Minecraft Game Programming

In the fall of 2020, I finally had a chance to explore the field of computer graphics at University of Pennsylvania, and did a very interesting course project which builds a simplified Minecraft from scratch. This game is built on OpenGL 3.2 with Qt 5.15.0. Through building this game, I learned a lot about OpenGL rendering pipeline, game engine & texture mapping.

Demo Video


Minecraft is originally well-known for its block-like structure. Everything is made of blocks, including mountains, trees, grasses, people, cows, zombies, etc. Although it might seem a little bit weird, this actually creates a really amazing, retro vibe as if you were playing those good old, low-resolution video games in the 70s and 80s. What’s more, I personally think that using different types of blocks to create a huge variety of objects from scratch is one of the essence of Minecraft. It is exactly because of the set-up of blocks that players can easily make things on their own.

Minecraft (Java edition) main menu.

Minecraft (Java edition) main menu.


Minecraft is a game only built upon Blocks. Each block is defined to be a 1x1 cube in 3D space. All Blocks can only be arranged adjacent to each other without any translation or rotation. Now you may wonder: aren’t there items such as leaves, torches, ladders, sticks in Minecraft that don’t look like a cube? Well, yes, but these are considered to be specially-shaped blocks. There are still many regular-shaped blocks such as stones, dirt, ice that look exactly like a 3D cube. Those specially-shaped blocks are only treated in their special shapes when rendering game graphics, but when it comes to the deep low-level gaming logic, such as finding the state of the block (occupied/unoccupied) or the center position of the block, etc., these specially-shaped blocks are treated just like the regular ones!

Minecraft has lots of different types of blocks. Passionate Minecraft gamers also keeps adding new types of blocks to the original game to make it more playable. For my own Minecraft game, I have currently only created the following types of blocks:

Regular blocks (3D cubic shape):

  • DIRT
  • SNOW (actually corresponds to snow blocks in original Minecraft)
  • ICE

Specially-shaped blocks:


In additional to the regular biomes such as grasslands, mountains, forests in original Minecraft, we also created a new biome called Heaven. Heaven consists of CLOUD as the ground, and we used QUARTZ, GOLD and QUARTZ_BRICK to build a very large temple for God in Heaven. For details, please see our demo video!

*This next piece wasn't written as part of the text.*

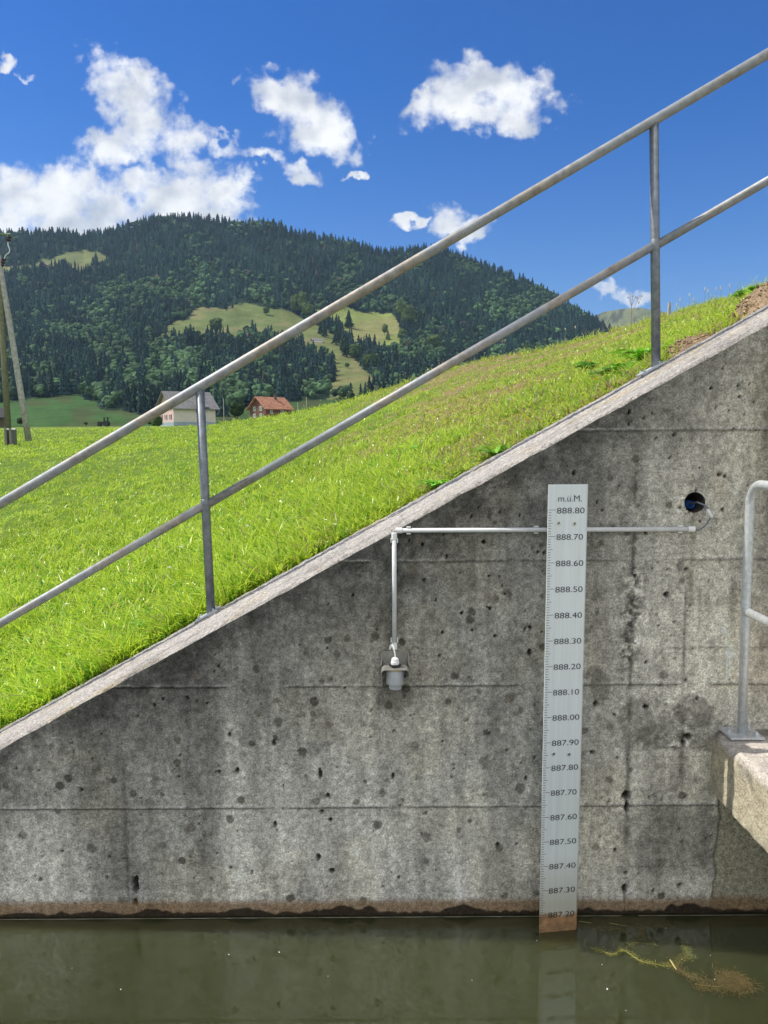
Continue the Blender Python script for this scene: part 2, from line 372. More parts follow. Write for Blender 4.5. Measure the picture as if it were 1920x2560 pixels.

Minecraft has a very huge map. It is impossible for the game to load all the maps into PC memory every time on start-up. Hence, it is critical for Minecraft to come up with a plan to only load the surrounding map at the player’s location. In fact, Minecraft actually divides the entire map into Chunks, where each Chunk consists of 16x256x16 blocks (x, y, z direction, respectively; y is the direction pointing “upwards” i.e., to the sky). Upon rendering, each Chunk would be the smallest unit for rendering. This mean that Minecraft doesn’t render the surface of all blocks one by one. Instead, only rendering the surface (the boundary between an opaque block (STONE, DIRT, SNOW, etc.) and a transparent block (EMPTY, WATER, ICE, etc.)) of an entire Chunk would be much more efficient and make the game more responsive.

Terrains, Terrain Generation Zones

When it comes to map loading, it is easy to discover that only loading one chunk (16x16 blocks in x, z direction) at a time reveals way too little information of the player’s surroundings. A simple solution is that we can group Chunks together and form Terrains. As a result, each Terrain is defined to have 4x4 Chunks in the x, z direction (64x64 blocks; 64x256x64 blocks for x, y, z). Furthermore, 5x5 Terrains form a terrain generation zone. In this way, we can now always keep loading the terrain generation zone centered at the chunk where player is standing, which means we load 20x20 Chunks surrounding the player. Once the player moves off a Chunk, we keep loading new neighboring Chunks to the PC memory and remove those chunks that are no longer considered to be in the new terrain generation zone from the PC memory. By such means we maintain a constant amount of memory usage throughout the game while keeping the player well informed of the surrounding terrain.